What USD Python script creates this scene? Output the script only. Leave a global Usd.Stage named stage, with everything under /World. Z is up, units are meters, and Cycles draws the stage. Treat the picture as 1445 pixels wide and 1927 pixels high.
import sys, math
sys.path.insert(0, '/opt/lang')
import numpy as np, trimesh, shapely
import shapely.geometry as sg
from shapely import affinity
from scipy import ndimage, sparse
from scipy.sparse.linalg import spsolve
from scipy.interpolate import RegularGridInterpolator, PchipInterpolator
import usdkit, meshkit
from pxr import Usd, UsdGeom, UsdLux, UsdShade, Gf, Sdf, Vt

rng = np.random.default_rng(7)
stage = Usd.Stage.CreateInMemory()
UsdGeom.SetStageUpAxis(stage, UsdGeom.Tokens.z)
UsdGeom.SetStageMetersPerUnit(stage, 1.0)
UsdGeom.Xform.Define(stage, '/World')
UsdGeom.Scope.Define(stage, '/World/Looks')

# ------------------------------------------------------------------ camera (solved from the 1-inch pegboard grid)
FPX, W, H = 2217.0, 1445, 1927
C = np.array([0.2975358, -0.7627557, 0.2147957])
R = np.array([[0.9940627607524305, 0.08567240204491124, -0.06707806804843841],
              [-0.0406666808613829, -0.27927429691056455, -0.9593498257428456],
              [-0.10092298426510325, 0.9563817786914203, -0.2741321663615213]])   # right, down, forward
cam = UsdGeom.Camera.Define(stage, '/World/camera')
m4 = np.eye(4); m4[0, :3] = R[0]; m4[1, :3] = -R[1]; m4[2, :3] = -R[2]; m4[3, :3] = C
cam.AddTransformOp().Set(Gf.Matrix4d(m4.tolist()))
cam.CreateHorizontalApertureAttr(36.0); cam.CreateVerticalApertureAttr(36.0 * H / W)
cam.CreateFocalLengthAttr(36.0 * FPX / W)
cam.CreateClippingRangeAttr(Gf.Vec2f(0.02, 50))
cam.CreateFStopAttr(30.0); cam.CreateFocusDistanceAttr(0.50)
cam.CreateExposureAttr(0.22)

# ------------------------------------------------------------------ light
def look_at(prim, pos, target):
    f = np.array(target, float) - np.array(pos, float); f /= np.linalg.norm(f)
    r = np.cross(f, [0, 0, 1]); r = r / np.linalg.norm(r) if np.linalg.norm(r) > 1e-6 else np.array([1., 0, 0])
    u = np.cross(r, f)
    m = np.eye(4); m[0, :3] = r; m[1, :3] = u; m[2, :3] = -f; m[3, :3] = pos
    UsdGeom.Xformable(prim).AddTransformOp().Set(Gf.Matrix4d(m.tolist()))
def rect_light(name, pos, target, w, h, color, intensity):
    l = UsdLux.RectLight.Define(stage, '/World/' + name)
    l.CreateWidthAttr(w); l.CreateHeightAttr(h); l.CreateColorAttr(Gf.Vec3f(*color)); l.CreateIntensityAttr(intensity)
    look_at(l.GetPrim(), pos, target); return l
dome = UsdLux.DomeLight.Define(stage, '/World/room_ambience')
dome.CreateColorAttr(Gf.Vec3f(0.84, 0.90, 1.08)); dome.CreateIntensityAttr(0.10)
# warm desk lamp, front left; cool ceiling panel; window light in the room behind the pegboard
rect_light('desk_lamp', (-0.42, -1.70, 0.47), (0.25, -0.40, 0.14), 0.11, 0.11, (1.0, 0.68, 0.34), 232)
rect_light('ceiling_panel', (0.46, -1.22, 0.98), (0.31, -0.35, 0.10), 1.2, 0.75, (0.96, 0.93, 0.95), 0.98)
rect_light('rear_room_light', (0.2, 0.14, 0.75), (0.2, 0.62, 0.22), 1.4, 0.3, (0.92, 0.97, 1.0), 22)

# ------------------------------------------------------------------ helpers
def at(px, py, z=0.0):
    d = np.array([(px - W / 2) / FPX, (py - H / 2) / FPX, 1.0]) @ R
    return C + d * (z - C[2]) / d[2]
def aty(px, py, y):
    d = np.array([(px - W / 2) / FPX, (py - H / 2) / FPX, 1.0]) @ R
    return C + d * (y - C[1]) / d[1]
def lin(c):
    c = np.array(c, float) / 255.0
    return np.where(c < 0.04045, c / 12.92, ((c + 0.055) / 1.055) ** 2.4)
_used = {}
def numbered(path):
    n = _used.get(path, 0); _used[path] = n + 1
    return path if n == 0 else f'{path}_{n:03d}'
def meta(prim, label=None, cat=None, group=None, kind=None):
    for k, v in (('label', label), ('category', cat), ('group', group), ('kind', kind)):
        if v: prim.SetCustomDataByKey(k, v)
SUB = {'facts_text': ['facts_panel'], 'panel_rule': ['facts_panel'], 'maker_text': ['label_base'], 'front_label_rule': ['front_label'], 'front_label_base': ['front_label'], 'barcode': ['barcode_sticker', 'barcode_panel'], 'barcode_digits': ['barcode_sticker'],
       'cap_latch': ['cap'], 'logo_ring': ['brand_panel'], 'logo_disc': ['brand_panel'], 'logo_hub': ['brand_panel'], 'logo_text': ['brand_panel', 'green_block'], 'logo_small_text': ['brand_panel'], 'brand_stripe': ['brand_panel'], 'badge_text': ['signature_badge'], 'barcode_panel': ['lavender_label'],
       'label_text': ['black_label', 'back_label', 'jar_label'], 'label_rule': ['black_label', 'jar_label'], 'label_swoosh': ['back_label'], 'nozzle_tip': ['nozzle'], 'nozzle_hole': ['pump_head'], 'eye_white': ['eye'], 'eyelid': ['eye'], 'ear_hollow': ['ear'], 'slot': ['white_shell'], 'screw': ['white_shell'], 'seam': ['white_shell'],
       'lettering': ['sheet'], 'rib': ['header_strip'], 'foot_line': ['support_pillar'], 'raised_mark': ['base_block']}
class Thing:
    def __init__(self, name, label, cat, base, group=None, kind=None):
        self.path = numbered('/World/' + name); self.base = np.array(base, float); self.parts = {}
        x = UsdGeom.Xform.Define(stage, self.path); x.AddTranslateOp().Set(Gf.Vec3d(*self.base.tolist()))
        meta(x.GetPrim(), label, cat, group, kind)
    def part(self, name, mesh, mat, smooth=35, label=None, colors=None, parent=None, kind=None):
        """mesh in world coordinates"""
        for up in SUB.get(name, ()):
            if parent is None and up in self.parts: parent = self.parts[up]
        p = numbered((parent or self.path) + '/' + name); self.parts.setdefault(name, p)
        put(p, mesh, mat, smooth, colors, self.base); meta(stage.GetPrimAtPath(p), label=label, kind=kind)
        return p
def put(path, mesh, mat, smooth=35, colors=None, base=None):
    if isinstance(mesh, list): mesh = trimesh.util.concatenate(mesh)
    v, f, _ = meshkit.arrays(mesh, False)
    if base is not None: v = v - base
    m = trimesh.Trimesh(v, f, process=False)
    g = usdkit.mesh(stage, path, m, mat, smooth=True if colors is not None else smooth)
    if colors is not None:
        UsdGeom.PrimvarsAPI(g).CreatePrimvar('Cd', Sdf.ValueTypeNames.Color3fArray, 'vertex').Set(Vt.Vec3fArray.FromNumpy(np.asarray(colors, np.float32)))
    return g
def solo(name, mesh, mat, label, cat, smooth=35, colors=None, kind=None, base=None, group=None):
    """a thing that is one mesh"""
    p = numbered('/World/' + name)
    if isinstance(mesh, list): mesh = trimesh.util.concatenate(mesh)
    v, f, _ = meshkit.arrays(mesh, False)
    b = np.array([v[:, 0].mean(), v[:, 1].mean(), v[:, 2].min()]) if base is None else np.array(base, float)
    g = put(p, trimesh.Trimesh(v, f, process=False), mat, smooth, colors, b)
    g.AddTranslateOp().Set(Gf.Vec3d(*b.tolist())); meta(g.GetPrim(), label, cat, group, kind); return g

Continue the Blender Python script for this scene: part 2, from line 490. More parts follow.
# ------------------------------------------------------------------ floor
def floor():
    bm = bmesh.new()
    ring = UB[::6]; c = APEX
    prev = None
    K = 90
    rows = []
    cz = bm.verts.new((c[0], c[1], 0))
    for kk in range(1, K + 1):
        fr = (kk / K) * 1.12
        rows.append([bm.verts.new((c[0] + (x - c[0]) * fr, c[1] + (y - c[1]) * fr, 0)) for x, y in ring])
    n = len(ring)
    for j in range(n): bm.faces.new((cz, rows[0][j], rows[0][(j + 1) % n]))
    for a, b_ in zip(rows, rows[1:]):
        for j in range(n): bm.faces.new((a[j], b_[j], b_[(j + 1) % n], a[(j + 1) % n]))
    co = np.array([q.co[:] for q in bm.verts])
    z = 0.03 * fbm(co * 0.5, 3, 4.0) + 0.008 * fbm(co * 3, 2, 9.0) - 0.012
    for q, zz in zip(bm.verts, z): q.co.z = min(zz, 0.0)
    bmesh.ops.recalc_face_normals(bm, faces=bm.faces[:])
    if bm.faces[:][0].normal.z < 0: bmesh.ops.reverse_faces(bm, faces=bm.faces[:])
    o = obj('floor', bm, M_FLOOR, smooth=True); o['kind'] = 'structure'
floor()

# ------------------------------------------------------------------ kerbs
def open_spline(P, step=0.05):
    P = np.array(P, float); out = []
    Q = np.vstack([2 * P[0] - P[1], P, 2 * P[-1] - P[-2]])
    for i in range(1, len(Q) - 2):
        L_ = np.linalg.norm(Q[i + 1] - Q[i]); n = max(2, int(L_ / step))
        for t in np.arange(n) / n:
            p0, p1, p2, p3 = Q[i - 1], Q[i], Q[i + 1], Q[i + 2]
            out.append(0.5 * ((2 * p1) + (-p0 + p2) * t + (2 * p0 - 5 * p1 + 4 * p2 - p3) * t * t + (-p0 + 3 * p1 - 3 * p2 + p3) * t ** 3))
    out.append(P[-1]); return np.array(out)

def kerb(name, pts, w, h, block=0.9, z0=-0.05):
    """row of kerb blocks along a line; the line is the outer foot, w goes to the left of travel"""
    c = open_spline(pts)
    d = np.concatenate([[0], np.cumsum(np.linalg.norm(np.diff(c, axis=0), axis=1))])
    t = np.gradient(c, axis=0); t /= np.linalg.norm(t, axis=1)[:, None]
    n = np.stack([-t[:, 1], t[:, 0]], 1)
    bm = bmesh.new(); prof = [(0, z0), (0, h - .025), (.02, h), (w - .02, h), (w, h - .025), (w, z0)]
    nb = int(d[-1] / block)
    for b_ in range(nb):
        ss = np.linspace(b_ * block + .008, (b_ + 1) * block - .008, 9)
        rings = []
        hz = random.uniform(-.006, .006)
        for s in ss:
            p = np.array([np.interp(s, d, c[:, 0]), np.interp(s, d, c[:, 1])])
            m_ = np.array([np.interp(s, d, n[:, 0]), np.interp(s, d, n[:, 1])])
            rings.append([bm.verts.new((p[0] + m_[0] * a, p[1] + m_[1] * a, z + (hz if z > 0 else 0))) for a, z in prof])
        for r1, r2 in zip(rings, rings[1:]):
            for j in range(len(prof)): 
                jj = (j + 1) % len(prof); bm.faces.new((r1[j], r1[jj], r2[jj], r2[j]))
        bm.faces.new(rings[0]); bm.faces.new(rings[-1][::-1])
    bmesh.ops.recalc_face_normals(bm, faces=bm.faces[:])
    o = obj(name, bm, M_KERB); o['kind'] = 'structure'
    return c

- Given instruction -
Restate the listing exactly, starting at its first line and ending at the line where "UsdGeom.Scope.Define(stage, '/World/Looks')" occurs; include both and no other lines.

- Right answer -
What USD Python script creates this scene? Output the script only. Leave a global Usd.Stage named stage, with everything under /World. Z is up, units are meters, and Cycles draws the stage. Treat the picture as 1445 pixels wide and 1927 pixels high.
import sys, math
sys.path.insert(0, '/opt/lang')
import numpy as np, trimesh, shapely
import shapely.geometry as sg
from shapely import affinity
from scipy import ndimage, sparse
from scipy.sparse.linalg import spsolve
from scipy.interpolate import RegularGridInterpolator, PchipInterpolator
import usdkit, meshkit
from pxr import Usd, UsdGeom, UsdLux, UsdShade, Gf, Sdf, Vt

rng = np.random.default_rng(7)
stage = Usd.Stage.CreateInMemory()
UsdGeom.SetStageUpAxis(stage, UsdGeom.Tokens.z)
UsdGeom.SetStageMetersPerUnit(stage, 1.0)
UsdGeom.Xform.Define(stage, '/World')
UsdGeom.Scope.Define(stage, '/World/Looks')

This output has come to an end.